Scrase Law Employment Solicitors

Making reasonable adjustments and competitive interviews

Employers have a duty under the Equality Act in some circumstances to make reasonable adjustments for employees who have a disability.  Where a provision, criterion or practice (PCP) puts a disabled employee at a substantial disadvantage in comparison with employees who are not disabled, the employer has a duty to take such steps as it is reasonable to have to take to avoid the disadvantage.

The background

Mr H suffered from depression, which caused lack of motivation, problems with memory and concentration, persistent low mood and persistent difficulty in normal social interaction.  A redundancy situation arose, which involved restructuring the department where Mr H worked.  Those interested in working in the new structure were required to apply for a post.  Mr H had difficulty with the application stage and was given an extension for providing his application form.  He was also given support in the preparation of the application form. 

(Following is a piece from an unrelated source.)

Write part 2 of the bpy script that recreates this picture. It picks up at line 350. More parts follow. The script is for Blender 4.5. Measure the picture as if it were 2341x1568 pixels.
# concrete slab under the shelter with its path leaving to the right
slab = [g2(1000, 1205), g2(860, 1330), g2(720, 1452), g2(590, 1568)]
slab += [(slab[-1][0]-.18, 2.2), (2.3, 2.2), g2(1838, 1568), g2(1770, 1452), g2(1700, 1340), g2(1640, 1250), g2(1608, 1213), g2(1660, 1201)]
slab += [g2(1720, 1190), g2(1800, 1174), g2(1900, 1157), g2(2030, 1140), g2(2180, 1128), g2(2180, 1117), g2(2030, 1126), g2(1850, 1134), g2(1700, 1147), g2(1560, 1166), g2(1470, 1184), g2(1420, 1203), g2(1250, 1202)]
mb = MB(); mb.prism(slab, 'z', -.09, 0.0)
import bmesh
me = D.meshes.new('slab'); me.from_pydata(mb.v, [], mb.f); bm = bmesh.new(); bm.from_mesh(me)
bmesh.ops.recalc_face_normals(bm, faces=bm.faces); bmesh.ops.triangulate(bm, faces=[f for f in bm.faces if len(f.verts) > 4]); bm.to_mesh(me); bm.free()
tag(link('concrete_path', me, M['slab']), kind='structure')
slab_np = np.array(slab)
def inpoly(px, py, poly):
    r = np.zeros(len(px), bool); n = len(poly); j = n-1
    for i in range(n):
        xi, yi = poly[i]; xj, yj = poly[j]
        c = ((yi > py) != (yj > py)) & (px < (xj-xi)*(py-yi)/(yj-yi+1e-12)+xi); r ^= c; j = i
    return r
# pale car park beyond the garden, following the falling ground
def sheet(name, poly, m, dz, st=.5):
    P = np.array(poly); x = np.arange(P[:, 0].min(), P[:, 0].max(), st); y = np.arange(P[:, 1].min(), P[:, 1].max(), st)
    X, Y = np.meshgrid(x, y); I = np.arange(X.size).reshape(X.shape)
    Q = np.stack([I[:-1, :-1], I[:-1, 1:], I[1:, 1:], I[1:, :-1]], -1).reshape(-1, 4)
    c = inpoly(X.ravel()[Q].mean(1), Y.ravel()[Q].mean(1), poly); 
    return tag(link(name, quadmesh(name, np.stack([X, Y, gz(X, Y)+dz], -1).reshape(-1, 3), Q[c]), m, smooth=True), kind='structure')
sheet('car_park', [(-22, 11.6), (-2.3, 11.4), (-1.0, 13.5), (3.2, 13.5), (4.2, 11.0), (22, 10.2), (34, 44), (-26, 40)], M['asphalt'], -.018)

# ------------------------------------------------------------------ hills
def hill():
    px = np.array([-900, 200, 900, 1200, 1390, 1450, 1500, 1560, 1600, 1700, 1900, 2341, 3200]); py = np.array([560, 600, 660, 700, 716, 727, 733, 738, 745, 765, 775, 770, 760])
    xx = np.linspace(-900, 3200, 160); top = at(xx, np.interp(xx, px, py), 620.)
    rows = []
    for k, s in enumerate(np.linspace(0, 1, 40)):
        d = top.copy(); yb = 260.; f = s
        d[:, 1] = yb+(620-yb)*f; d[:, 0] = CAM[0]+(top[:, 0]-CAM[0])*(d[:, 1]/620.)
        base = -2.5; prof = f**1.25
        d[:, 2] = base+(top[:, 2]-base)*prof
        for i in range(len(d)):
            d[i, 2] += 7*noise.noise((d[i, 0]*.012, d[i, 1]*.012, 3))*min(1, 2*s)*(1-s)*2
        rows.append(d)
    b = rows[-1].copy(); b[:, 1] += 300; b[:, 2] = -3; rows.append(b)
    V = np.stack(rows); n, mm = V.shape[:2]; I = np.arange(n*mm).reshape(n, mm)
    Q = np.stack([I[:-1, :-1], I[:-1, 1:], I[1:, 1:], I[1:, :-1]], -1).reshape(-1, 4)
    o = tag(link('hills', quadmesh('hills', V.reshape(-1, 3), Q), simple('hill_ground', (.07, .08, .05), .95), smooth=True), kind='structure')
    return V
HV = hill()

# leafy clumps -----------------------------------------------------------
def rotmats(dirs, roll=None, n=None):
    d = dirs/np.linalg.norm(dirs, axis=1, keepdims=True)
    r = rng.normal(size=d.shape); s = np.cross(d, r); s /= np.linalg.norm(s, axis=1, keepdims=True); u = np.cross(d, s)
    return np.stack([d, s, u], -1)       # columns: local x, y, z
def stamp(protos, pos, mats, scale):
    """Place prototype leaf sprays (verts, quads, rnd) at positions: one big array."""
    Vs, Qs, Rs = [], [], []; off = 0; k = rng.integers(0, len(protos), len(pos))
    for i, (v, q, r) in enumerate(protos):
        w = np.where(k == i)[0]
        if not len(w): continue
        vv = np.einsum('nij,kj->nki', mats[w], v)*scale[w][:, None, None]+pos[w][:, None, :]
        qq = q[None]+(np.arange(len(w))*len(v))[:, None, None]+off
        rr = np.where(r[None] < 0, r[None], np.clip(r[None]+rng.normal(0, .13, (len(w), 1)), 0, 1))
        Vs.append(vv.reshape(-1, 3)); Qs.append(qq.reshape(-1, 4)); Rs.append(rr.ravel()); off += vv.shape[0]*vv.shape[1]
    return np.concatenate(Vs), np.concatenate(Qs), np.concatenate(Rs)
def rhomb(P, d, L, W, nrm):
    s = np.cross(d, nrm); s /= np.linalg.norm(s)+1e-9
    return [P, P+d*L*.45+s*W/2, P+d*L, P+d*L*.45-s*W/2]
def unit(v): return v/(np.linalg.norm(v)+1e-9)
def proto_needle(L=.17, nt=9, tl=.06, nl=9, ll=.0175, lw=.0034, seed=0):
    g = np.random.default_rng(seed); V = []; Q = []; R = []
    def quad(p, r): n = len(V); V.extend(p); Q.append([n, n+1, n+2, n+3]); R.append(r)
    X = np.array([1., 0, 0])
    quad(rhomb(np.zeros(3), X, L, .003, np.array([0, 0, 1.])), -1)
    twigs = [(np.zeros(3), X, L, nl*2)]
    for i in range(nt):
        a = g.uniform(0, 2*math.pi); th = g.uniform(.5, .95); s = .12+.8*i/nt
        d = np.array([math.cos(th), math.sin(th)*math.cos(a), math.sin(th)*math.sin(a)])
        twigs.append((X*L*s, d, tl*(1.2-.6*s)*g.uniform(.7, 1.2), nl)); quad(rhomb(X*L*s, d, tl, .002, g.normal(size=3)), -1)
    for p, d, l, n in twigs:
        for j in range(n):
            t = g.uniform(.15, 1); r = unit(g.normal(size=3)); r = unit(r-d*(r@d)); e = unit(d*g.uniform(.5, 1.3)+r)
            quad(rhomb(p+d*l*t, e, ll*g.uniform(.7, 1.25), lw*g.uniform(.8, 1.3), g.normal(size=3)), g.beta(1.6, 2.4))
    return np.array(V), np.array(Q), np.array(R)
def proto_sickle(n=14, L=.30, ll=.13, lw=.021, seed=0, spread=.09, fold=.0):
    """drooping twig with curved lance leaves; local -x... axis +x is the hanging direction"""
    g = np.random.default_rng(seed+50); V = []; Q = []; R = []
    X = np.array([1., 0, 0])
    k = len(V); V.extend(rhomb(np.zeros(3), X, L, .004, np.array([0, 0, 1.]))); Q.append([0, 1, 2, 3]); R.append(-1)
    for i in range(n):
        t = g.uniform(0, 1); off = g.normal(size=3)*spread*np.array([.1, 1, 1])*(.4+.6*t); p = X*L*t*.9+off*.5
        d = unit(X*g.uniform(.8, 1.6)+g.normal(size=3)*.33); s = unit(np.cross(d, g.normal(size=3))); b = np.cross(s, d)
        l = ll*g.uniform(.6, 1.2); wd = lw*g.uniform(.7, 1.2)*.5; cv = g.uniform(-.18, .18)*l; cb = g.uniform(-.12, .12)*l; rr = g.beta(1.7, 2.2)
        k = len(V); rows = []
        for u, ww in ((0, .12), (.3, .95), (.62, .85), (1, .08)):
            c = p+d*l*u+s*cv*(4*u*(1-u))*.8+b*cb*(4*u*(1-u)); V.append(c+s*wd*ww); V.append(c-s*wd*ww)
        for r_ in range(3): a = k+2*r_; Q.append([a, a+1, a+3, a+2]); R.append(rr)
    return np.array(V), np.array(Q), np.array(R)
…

Mr H was invited to attend an interview.  He told his employer that as he was absent from work due to ill health, he could not attend any meetings or interviews.  The employer asked when he would be available to attend and sent reminders to which Mr H did not respond.  Thirteen candidates were interviewed for 4.9 FTE roles and were awaiting an outcome, so a deadline was put in place.  Mr H confirmed that he was too ill to attend an interview.  He was dismissed by reason of redundancy.

The Claim

Mr H issued claims against the employer in the Employment Tribunal, including that the employer had failed to make reasonable adjustments.  The Tribunal found that the PCP in this case was a requirement for Mr H to attend an interview.  However, the Tribunal found that he was not placed at a disadvantage.  It found that Mr H was able to engage with the process if he wanted to, but that did not want to.  Mr H had emailed his employer stating that even if he was not absent due to illness, he would still not have attended the interview due to his belief that the employer was conspiring to dismiss him due to his illness.  The Tribunal therefore concluded that Mr H was not placed at a substantial disadvantage by the PCP and his claim failed.

Reasonable adjustments

Mr H appealed to the Employment Appeal Tribunal (EAT).  He argued that the employer knew about his disability and how that would place him at a substantial disadvantage in respect of the PCP of requiring him to attend a competitive interview.  He argued that although the employer postponed the interview, that was not an adjustment that would remove the substantial disadvantage.  He stated that the employer could have made other adjustments, including slotting him into a role and providing him with interview training.  

The EAT noted that as Mr H had problems with memory, concentration and social interaction, it ‘seems obvious’ that this would at least hinder effective participation in the interview.  It found, therefore, that the Tribunal’s decision about whether there had been disadvantage was flawed. 

However, the Tribunal had found as a matter of fact that Mr H would not have taken part in the interview for reasons unconnected with his disability.  It was not an effect of the disability which prevented him from complying with the PCP.  It was a choice he made because of his belief that the process was a means of ‘disguising’ the reason for his dismissal.  His appeal therefore failed.

The EAT went on to consider whether there were other reasonable adjustments that the employer should have made.  It noted that other than the suggestion of slotting him into a role, none of the other adjustments suggested would have avoided the disadvantage of him being required to attend an interview.    Slotting him into a role would have alleviated the disadvantage but would have impacted on others who had taken part in the process.  The EAT noted that ‘making a reasonable adjustment is not a vehicle for giving an advantage over and above removing the particular disadvantage’.  It found that the Tribunal was entitled to find that slotting Mr H into a role would not be a reasonable step for the employer to have to take.


It is for the Employment Tribunal to decide whether a particular adjustment would have been reasonable to make in all the circumstances.   It might be a reasonable adjustment to transfer an employee into another job to fill an existing vacancy.  Requiring an employee with a disability to undergo a competitive interview can potentially put that employee at a substantial disadvantage when compared with employees who are not disabled.  In this case, however, disability was not the reason for non-compliance with the requirement to attend an interview.